** Problem to work on **
Every line containing the word "from" needs to be found and copied.
"""
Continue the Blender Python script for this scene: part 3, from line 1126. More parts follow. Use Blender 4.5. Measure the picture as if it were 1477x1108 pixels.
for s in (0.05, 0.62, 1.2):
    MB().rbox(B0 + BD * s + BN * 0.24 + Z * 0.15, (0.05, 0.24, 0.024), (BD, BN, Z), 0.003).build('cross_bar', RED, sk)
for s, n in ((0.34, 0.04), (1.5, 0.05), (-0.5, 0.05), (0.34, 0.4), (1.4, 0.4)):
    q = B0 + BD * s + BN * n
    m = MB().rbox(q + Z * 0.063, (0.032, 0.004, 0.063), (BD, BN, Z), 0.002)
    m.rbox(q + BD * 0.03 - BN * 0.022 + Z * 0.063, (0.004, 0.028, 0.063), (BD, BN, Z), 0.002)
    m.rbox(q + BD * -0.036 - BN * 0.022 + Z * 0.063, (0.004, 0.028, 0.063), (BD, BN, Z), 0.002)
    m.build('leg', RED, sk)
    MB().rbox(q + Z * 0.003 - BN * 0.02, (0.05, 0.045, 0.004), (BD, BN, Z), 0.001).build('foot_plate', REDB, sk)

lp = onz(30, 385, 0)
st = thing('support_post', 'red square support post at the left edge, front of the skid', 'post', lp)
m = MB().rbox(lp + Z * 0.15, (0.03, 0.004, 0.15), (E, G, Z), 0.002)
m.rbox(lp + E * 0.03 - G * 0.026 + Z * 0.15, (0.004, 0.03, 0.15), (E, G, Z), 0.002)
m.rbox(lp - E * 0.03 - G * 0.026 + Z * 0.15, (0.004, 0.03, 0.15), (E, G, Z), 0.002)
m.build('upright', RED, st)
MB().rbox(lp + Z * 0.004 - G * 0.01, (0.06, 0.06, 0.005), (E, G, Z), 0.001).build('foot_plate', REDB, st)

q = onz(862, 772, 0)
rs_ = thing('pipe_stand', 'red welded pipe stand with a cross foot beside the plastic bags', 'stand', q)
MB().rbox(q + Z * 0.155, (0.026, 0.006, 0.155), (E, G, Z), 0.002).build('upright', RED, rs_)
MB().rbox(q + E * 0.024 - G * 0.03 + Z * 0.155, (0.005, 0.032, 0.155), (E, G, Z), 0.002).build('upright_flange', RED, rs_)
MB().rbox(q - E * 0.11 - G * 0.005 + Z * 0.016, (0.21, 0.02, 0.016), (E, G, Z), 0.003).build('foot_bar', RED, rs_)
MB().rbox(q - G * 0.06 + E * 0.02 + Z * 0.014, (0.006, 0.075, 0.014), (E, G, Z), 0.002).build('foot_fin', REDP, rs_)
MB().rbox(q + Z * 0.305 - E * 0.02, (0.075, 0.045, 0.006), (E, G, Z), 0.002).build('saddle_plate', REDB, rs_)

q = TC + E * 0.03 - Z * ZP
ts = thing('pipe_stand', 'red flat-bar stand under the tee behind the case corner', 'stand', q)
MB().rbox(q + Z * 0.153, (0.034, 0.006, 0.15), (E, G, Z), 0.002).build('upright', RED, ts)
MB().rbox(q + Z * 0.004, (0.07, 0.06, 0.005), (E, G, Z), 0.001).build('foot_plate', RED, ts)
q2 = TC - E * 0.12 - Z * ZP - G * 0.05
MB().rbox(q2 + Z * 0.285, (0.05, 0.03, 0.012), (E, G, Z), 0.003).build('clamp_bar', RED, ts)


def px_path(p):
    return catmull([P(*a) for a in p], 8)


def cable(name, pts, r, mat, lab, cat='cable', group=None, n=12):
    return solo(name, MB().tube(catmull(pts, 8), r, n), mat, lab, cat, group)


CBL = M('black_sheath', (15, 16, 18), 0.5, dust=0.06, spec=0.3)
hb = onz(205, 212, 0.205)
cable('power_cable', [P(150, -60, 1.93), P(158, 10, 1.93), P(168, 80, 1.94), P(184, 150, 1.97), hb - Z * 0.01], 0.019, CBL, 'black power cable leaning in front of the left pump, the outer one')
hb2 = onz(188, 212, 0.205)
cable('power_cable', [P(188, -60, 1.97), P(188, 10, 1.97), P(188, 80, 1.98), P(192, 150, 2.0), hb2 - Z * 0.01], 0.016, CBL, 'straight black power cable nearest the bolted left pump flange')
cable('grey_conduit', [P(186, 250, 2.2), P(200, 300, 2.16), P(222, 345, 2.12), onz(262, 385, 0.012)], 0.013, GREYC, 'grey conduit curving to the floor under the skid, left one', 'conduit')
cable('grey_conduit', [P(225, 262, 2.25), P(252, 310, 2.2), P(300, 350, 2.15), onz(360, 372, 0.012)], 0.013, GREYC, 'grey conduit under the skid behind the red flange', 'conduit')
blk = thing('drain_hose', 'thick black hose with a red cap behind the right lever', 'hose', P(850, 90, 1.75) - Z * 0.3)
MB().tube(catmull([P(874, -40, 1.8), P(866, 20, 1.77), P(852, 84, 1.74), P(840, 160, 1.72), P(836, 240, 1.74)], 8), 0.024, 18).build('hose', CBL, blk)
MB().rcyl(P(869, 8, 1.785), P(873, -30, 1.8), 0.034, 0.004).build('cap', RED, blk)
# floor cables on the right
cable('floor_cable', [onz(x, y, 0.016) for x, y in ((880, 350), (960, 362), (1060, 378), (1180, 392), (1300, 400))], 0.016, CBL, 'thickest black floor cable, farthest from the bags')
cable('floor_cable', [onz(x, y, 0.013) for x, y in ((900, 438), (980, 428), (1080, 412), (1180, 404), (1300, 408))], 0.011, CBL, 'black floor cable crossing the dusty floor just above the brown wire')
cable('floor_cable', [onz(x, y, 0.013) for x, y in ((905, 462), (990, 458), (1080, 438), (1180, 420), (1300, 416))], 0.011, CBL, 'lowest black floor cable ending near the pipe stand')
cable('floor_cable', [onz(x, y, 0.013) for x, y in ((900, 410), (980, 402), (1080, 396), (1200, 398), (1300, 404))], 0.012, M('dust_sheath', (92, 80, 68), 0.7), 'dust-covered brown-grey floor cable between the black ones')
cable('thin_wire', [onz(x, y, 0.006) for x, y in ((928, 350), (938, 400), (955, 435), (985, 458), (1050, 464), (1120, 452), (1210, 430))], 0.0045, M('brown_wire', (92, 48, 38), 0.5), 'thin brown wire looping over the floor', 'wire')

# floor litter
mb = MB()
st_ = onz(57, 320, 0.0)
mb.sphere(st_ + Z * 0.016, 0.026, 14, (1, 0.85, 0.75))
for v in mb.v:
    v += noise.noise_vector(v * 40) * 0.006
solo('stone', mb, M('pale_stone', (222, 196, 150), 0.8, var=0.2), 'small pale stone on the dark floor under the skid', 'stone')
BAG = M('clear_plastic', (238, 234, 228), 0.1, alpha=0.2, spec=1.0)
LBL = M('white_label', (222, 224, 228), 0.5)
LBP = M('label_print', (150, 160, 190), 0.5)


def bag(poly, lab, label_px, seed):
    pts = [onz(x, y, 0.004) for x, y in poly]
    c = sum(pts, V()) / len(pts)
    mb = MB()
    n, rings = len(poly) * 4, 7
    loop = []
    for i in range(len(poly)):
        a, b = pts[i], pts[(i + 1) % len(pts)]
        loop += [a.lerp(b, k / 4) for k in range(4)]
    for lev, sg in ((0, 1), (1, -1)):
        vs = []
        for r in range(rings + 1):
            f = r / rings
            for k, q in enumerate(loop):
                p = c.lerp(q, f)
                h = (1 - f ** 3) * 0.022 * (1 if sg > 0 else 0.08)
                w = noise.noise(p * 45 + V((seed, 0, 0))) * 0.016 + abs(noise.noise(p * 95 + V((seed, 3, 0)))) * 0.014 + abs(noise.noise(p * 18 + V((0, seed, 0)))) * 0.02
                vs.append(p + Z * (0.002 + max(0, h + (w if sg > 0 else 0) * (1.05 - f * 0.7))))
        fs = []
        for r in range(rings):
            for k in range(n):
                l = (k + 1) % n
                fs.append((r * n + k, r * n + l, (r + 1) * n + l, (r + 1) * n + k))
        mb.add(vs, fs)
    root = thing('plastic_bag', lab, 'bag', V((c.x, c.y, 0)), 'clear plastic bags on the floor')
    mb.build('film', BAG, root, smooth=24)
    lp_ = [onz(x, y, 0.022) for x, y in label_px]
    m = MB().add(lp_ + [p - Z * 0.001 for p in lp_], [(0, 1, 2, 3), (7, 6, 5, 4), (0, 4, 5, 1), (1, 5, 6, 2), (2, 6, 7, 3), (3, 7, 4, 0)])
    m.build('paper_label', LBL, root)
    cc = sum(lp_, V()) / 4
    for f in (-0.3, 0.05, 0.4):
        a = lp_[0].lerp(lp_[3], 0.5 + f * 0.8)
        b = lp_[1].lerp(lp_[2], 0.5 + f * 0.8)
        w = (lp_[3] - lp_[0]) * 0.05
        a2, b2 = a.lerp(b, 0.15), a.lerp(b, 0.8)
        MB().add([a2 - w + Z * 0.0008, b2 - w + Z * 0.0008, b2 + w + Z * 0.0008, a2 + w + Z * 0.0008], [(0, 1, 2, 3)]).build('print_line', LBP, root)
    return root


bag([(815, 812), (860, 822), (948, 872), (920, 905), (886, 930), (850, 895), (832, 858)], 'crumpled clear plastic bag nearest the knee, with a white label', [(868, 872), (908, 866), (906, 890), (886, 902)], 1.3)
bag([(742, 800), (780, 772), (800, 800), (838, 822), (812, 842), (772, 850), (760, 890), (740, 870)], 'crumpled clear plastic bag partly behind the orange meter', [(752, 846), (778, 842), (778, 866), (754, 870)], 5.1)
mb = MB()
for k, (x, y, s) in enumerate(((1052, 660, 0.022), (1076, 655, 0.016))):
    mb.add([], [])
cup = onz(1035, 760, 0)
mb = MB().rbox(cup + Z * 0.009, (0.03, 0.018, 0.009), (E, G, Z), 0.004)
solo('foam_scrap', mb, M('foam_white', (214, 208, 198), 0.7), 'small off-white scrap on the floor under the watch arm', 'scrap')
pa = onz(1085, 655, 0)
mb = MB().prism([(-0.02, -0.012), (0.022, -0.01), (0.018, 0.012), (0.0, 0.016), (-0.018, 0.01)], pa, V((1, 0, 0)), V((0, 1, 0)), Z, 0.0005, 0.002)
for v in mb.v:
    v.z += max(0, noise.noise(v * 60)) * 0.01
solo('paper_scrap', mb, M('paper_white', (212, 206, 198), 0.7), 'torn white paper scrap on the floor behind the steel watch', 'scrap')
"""
** Full response **
Continue the Blender Python script for this scene: part 3, from line 1126. More parts follow. Use Blender 4.5. Measure the picture as if it were 1477x1108 pixels.
cable('floor_cable', [onz(x, y, 0.016) for x, y in ((880, 350), (960, 362), (1060, 378), (1180, 392), (1300, 400))], 0.016, CBL, 'thickest black floor cable, farthest from the bags')